> **Given data**:
start
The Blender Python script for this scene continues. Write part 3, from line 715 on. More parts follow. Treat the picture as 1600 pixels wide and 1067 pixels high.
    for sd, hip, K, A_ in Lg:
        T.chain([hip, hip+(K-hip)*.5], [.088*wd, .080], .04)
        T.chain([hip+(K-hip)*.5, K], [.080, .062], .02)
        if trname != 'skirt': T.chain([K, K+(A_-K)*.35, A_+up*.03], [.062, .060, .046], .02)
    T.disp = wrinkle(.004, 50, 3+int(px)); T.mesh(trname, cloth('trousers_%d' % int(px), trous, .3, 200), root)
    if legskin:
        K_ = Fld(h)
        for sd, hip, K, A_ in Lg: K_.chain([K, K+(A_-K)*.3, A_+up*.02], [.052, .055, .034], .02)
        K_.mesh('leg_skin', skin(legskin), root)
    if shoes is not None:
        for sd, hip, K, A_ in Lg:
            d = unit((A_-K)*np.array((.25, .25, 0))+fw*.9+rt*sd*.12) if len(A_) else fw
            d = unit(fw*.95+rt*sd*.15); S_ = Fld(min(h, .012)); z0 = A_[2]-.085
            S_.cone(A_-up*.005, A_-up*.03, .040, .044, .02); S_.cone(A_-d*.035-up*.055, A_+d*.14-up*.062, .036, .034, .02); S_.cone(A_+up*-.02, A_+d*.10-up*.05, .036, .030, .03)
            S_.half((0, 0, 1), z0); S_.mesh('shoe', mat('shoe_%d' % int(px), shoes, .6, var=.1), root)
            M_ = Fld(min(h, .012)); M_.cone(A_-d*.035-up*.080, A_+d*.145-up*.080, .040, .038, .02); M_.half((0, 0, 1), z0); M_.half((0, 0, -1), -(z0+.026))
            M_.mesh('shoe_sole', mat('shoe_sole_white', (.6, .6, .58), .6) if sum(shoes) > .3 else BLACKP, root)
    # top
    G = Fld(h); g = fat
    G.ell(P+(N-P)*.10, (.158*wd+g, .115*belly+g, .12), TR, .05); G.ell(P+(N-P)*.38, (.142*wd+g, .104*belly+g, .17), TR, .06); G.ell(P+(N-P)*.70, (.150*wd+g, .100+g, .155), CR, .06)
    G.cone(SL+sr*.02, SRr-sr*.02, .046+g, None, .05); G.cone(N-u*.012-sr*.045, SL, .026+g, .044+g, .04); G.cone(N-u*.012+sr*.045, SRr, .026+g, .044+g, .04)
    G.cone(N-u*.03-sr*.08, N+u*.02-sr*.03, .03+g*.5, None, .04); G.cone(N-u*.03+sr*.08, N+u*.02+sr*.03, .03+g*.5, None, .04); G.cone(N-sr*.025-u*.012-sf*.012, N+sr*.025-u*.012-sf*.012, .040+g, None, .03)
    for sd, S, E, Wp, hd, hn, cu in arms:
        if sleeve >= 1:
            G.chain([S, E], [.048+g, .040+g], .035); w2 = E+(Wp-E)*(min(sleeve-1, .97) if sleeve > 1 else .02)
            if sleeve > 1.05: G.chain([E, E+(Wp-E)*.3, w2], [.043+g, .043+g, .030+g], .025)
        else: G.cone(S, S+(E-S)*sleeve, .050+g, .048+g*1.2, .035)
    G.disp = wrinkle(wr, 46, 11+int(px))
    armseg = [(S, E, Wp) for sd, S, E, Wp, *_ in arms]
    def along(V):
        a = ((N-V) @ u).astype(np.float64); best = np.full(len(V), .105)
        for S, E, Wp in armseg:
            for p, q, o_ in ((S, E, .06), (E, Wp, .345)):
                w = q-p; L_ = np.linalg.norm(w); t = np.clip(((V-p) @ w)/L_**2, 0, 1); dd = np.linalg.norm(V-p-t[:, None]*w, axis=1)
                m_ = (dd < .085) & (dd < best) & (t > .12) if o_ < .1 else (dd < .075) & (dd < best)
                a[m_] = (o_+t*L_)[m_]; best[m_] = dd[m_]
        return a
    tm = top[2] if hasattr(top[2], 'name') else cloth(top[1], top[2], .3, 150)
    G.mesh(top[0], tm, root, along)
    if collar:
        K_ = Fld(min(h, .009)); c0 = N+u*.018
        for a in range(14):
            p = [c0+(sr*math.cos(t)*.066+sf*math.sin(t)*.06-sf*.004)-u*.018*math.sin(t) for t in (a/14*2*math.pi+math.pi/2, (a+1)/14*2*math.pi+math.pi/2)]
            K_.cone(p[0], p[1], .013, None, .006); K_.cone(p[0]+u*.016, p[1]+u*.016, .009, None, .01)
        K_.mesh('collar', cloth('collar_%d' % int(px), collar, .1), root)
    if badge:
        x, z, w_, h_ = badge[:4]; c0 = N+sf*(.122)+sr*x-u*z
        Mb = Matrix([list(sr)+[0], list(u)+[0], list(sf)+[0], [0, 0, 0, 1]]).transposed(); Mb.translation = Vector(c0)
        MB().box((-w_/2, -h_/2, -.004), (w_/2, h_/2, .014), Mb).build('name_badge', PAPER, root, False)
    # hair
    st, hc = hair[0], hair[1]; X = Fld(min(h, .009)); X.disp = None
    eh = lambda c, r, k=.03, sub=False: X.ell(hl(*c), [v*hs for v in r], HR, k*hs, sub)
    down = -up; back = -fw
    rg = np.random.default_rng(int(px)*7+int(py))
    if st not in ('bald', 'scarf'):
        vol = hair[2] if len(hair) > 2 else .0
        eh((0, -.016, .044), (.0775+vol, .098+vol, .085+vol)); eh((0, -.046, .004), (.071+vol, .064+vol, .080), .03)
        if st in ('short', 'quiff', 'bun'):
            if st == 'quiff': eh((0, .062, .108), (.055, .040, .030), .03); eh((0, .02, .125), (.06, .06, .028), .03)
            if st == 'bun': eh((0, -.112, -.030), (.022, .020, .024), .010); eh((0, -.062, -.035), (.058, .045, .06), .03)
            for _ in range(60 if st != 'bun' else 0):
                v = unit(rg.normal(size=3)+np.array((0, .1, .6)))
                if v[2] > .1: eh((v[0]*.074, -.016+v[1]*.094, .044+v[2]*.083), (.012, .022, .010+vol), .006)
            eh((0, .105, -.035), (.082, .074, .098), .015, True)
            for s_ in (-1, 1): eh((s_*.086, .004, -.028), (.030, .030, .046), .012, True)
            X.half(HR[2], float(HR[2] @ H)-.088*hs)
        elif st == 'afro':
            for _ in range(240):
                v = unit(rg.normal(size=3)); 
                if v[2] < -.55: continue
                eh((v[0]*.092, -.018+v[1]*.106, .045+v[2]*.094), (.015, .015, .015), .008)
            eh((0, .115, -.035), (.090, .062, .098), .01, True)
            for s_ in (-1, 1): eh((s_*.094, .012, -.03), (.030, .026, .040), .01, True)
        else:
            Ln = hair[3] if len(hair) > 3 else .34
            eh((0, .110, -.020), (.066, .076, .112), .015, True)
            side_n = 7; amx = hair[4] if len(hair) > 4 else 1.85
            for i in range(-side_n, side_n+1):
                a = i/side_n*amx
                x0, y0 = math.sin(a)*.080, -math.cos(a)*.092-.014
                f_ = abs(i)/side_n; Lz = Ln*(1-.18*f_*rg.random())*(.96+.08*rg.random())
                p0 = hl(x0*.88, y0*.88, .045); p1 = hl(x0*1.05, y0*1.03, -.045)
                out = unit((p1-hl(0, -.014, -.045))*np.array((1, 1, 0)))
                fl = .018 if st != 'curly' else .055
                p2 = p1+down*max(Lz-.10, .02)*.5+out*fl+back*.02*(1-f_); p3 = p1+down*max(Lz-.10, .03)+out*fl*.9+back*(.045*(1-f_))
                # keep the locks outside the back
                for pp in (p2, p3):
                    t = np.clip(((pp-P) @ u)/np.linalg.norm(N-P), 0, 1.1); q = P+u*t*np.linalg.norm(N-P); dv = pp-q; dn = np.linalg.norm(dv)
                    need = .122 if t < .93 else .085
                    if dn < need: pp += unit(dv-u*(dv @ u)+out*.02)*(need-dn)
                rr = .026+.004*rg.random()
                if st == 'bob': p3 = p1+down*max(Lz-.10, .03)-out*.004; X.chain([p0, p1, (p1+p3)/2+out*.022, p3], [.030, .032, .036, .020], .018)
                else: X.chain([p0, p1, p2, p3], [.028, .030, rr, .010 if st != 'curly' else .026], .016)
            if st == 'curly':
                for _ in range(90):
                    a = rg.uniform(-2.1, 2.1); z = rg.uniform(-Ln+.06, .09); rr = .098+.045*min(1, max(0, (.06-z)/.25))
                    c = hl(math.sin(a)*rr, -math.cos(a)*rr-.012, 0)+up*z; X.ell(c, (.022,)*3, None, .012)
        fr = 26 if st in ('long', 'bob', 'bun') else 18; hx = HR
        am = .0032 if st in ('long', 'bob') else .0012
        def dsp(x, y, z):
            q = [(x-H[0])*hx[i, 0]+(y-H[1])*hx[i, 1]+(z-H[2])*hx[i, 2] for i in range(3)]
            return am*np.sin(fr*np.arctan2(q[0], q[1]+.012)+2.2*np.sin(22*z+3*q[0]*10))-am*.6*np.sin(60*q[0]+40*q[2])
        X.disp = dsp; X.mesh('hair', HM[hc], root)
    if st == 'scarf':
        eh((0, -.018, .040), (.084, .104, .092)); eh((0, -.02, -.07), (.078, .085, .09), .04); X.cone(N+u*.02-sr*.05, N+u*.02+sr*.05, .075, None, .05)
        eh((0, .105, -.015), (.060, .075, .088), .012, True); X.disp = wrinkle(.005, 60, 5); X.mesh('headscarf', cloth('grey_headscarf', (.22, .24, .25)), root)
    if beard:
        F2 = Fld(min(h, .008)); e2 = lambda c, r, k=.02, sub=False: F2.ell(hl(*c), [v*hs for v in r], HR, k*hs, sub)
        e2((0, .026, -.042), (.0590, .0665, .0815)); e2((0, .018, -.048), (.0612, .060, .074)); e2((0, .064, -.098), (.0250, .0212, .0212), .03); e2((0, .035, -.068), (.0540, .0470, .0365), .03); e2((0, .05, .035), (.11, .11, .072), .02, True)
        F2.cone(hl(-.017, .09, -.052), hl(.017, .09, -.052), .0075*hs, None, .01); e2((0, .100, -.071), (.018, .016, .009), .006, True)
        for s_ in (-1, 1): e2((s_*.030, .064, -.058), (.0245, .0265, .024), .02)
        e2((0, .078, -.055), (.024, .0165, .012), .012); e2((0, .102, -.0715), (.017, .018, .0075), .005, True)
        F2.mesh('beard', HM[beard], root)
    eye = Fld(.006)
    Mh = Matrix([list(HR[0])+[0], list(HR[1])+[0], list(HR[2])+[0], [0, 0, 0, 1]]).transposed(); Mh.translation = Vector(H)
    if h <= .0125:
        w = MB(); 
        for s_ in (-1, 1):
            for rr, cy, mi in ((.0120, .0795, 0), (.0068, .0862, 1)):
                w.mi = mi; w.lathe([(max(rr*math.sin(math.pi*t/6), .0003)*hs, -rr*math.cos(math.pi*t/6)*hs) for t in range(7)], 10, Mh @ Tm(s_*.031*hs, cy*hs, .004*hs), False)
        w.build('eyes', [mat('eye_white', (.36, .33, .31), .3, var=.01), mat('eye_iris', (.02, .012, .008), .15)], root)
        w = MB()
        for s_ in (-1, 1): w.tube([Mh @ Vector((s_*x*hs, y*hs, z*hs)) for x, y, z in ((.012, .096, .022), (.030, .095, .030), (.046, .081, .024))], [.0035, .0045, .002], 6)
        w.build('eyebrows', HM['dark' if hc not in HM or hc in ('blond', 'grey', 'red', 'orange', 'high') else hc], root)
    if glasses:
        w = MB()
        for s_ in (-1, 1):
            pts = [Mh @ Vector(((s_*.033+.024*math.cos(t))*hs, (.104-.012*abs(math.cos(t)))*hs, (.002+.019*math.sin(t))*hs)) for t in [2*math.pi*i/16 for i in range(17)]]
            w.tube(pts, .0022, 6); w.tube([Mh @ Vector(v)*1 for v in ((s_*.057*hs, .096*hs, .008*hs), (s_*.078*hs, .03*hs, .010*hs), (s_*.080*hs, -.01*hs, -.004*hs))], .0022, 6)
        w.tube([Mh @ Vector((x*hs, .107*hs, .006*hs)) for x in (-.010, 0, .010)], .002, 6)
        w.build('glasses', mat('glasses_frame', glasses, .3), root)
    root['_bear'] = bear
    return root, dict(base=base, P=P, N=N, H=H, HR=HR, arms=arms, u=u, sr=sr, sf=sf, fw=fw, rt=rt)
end
> **Aim**: List all lines above in which the string "high" appears.

> **Result of the task**:
The Blender Python script for this scene continues. Write part 3, from line 715 on. More parts follow. Treat the picture as 1600 pixels wide and 1067 pixels high.
        w.build('eyebrows', HM['dark' if hc not in HM or hc in ('blond', 'grey', 'red', 'orange', 'high') else hc], root)